Line by line, repeat the data below exactly, beginning at the first line and ending at the line with "bg.inputs['Strength'].default_value = 0.20". Omit pictures.

[Scene script records]

** Begin **

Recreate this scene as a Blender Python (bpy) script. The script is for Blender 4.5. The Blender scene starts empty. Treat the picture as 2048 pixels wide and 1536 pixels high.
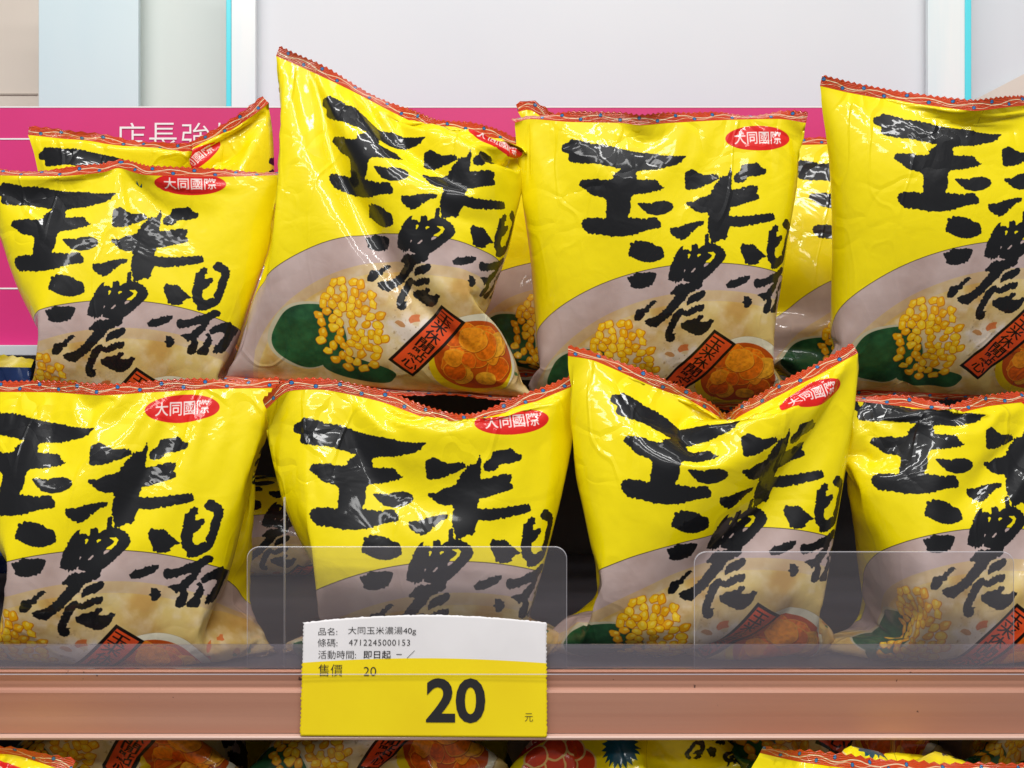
import bpy, math, random
import numpy as np
from mathutils import Vector

# ------------------------------------------------------------------ camera, world, lamps, exposure
SC = bpy.context.scene
COL = SC.collection
Z0 = 1.20                      # height of the camera above the shop floor
CAMY = -0.60
K = 0.25e-3                    # metres per photo pixel on the plane y = 0

cam_data = bpy.data.cameras.new('camera')
cam = bpy.data.objects.new('camera', cam_data)
COL.objects.link(cam)
cam.location = (0, CAMY, Z0)
cam.rotation_euler = (math.radians(90), 0, 0)
cam_data.sensor_width = 36
cam_data.lens = 36*0.6/(2048*K)
cam_data.clip_start = 0.01
cam_data.clip_end = 60
SC.camera = cam

world = bpy.data.worlds.new('World')
SC.world = world
world.use_nodes = True
bg = world.node_tree.nodes['Background']
bg.inputs['Color'].default_value = (1.0, 0.99, 0.97, 1)
bg.inputs['Strength'].default_value = 0.20

def area(name, loc, target, sx, sy, power, color=(1, 1, 1)):
    d = bpy.data.lights.new(name, 'AREA')
    d.shape = 'RECTANGLE'; d.size = sx; d.size_y = sy; d.energy = power; d.color = color
    o = bpy.data.objects.new(name, d)
    COL.objects.link(o)
    o.location = loc
    o.rotation_euler = (Vector(target)-Vector(loc)).to_track_quat('-Z', 'Y').to_euler()
    return o
# rows of ceiling tubes in the shop aisle, in front of the shelf
area('ceiling_tube', (-0.25, -0.85, Z0+1.25), (-0.1, 0.0, Z0-.1), 1.6, 0.07, 15, (1.0, 0.992, 0.972))
area('ceiling_tube', (0.25, -1.55, Z0+1.30), (0.1, 0.0, Z0-.1), 2.0, 0.09, 18, (1.0, 0.992, 0.972))
area('ceiling_tube', (-0.3, -2.6, Z0+1.35), (0, 0.0, Z0-.1), 2.6, 0.12, 14, (1.0, 0.992, 0.972))
area('ceiling_tube', (0.1, -0.15, Z0+1.25), (0.1, 0.1, Z0), 1.6, 0.07, 2.5, (1.0, 0.992, 0.972))

SC.view_settings.view_transform = 'Standard'
SC.view_settings.look = 'None'
SC.view_settings.exposure = 0.0
SC.view_settings.gamma = 1.0
SC.view_settings.use_curve_mapping = False

# ------------------------------------------------------------------ helpers
def P(px, py, y):
    """the place in the shop that the photo shows at (px, py), y metres behind the shelf front."""
    f = K*(0.6+y)/0.6
    return ((px-1024)*f, y, Z0+(768-py)*f)

def srgb(r, g, b):
    def f(c):
        c /= 255.0
        return c/12.92 if c <= 0.04045 else ((c+0.055)/1.055)**2.4
    return (f(r), f(g), f(b), 1.0)

def material(name, color, rough=0.5, **kw):
    m = bpy.data.materials.new(name)
    m.use_nodes = True
    b = m.node_tree.nodes['Principled BSDF']
    b.inputs['Base Color'].default_value = color
    b.inputs['Roughness'].default_value = rough
    for k, v in kw.items():
        b.inputs[k.replace('_', ' ')].default_value = v
    return m

def nd(m, t, **kw):
    n = m.node_tree.nodes.new(t)
    for k, v in kw.items():
        setattr(n, k, v)
    return n

def ln(m, a, ao, b, bi):
    m.node_tree.links.new(a.outputs[ao], b.inputs[bi])

def mesh_obj(name, verts, faces, mat, parent=None, smooth=False, loc=(0, 0, 0), mats=None, fmat=None):
    me = bpy.data.meshes.new(name)
    me.from_pydata([tuple(map(float, v)) for v in verts], [], [tuple(map(int, f)) for f in faces])
    me.update()
    if mats:
        for q in mats: me.materials.append(q)
        me.polygons.foreach_set('material_index', np.array(fmat, np.int32))
    else:
        me.materials.append(mat)
    if smooth:
        me.polygons.foreach_set('use_smooth', np.ones(len(me.polygons), bool))
    o = bpy.data.objects.new(name, me)
    COL.objects.link(o)
    o.location = loc
    if parent: o.parent = parent
    return o

def empty(name, loc):
    o = bpy.data.objects.new(name, None)
    o.empty_display_size = 0.02
    COL.objects.link(o)
    o.location = loc
    return o

def tag(o, label=None, cat=None, group=None, kind=None):
    if label: o['label'] = label
    if cat: o['category'] = cat
    if group: o['group'] = group
    if kind: o['kind'] = kind
    return o

def box_vf(x0, x1, y0, y1, z0, z1):
    v = [(x0, y0, z0), (x1, y0, z0), (x1, y1, z0), (x0, y1, z0), (x0, y0, z1), (x1, y0, z1), (x1, y1, z1), (x0, y1, z1)]
    f = [(0, 3, 2, 1), (4, 5, 6, 7), (0, 1, 5, 4), (1, 2, 6, 5), (2, 3, 7, 6), (3, 0, 4, 7)]
    return v, f

def box(name, x0, x1, y0, y1, z0, z1, mat, parent=None, bevel=0.0, loc=None):
    v, f = box_vf(x0, x1, y0, y1, z0, z1)
    o = mesh_obj(name, v, f, mat, parent)
    if bevel:
        b = o.modifiers.new('bevel', 'BEVEL'); b.width = bevel; b.segments = 3; b.limit_method = 'ANGLE'
    return o

def glyph_mesh(text, size=1.0, offset=0.0, spacing=1.0, shear=0.0):
    """outline of a line of writing as (verts Nx2, triangles), left-aligned, baseline 0."""
    c = bpy.data.curves.new('glyphs', 'FONT')
    c.body = text; c.size = size; c.offset = offset; c.space_character = spacing; c.shear = shear
    c.resolution_u = 4
    o = bpy.data.objects.new('glyphs', c)
    COL.objects.link(o)
    dg = bpy.context.evaluated_depsgraph_get()
    dg.update()
    me = o.evaluated_get(dg).to_mesh()
    me.calc_loop_triangles()
    v = np.array([q.co[:2] for q in me.vertices], float).reshape(-1, 2)
    t = np.array([tuple(q.vertices) for q in me.loop_triangles], int).reshape(-1, 3)
    o.evaluated_get(dg).to_mesh_clear()
    bpy.data.objects.remove(o)
    bpy.data.curves.remove(c)
    return v, t
# ------------------------------------------------------------------ how a filled film pouch takes its shape
W = 0.180          # flat width of a pouch
HB = 0.188         # flat height between the two seals
SEAL = 0.009

def resample(pts, n):
    p = np.array(pts, float)
    # catmull-rom densify
    q = np.vstack([2*p[0]-p[1], p, 2*p[-1]-p[-2]])
    out = []
    for i in range(1, len(q)-2):
        for t in np.linspace(0, 1, 24, endpoint=False):
            a, b, c, d = q[i-1], q[i], q[i+1], q[i+2]
            # tension 0.5 but softened towards linear so that folds stay crisp
            cr = 0.5*((2*b)+(c-a)*t+(2*a-5*b+4*c-d)*t*t+(3*b-a-3*c+d)*t**3)
            li = b*(1-t)+c*t
            out.append(0.6*cr+0.4*li)
    out.append(q[-2])
    out = np.array(out)
    s = np.concatenate([[0], np.cumsum(np.linalg.norm(np.diff(out, axis=0), axis=1))])
    t = np.linspace(0, s[-1], n)
    return np.stack([np.interp(t, s, out[:, k]) for k in range(3)], 1), s[-1]

def normals(x):
    r = np.roll(x, -1, 1) - np.roll(x, 1, 1)
    d = np.empty_like(x)
    d[1:-1] = x[2:] - x[:-2]; d[0] = x[1]-x[0]; d[-1] = x[-1]-x[-2]
    return np.cross(r, d)      # unnormalised, outward for ring running +x on the front

def volume(x):
    a = x[:-1]; b = np.roll(x, -1, 1)[:-1]; c = np.roll(x, -1, 1)[1:]; d = x[1:]
    o = x.mean((0, 1))
    a, b, c, d = a-o, b-o, c-o, d-o
    return (np.einsum('ijk,ijk->', np.cross(a, b), c) + np.einsum('ijk,ijk->', np.cross(a, c), d))/6

def sat(a, b, wa, wb, rest, ks, kc):
    """project pairs in place (views)."""
    d = b - a
    l = np.sqrt(np.einsum('ijk,ijk->ij', d, d)) + 1e-12
    e = (l - rest)
    k = np.where(e > 0, ks, kc)
    w = wa + wb
    s = (k*e/(l*np.maximum(w, 1e-9)))[..., None]
    s = np.where((w > 0)[..., None], s, 0)*d
    a += s*wa[..., None]
    b -= s*wb[..., None]

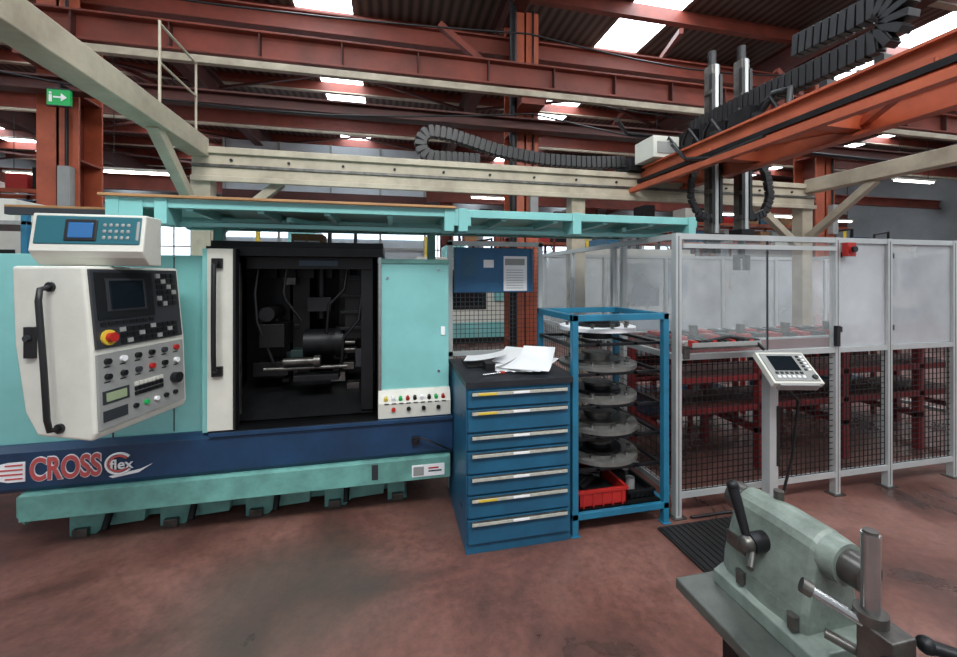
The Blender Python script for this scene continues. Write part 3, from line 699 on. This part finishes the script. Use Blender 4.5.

** End **

**Written response**
Recreate this scene as a Blender Python (bpy) script. The script is for Blender 4.5. The Blender scene starts empty. Treat the picture as 2048 pixels wide and 1536 pixels high.
import bpy, math, random
import numpy as np
from mathutils import Vector

# ------------------------------------------------------------------ camera, world, lamps, exposure
SC = bpy.context.scene
COL = SC.collection
Z0 = 1.20                      # height of the camera above the shop floor
CAMY = -0.60
K = 0.25e-3                    # metres per photo pixel on the plane y = 0

cam_data = bpy.data.cameras.new('camera')
cam = bpy.data.objects.new('camera', cam_data)
COL.objects.link(cam)
cam.location = (0, CAMY, Z0)
cam.rotation_euler = (math.radians(90), 0, 0)
cam_data.sensor_width = 36
cam_data.lens = 36*0.6/(2048*K)
cam_data.clip_start = 0.01
cam_data.clip_end = 60
SC.camera = cam

world = bpy.data.worlds.new('World')
SC.world = world
world.use_nodes = True
bg = world.node_tree.nodes['Background']
bg.inputs['Color'].default_value = (1.0, 0.99, 0.97, 1)
bg.inputs['Strength'].default_value = 0.20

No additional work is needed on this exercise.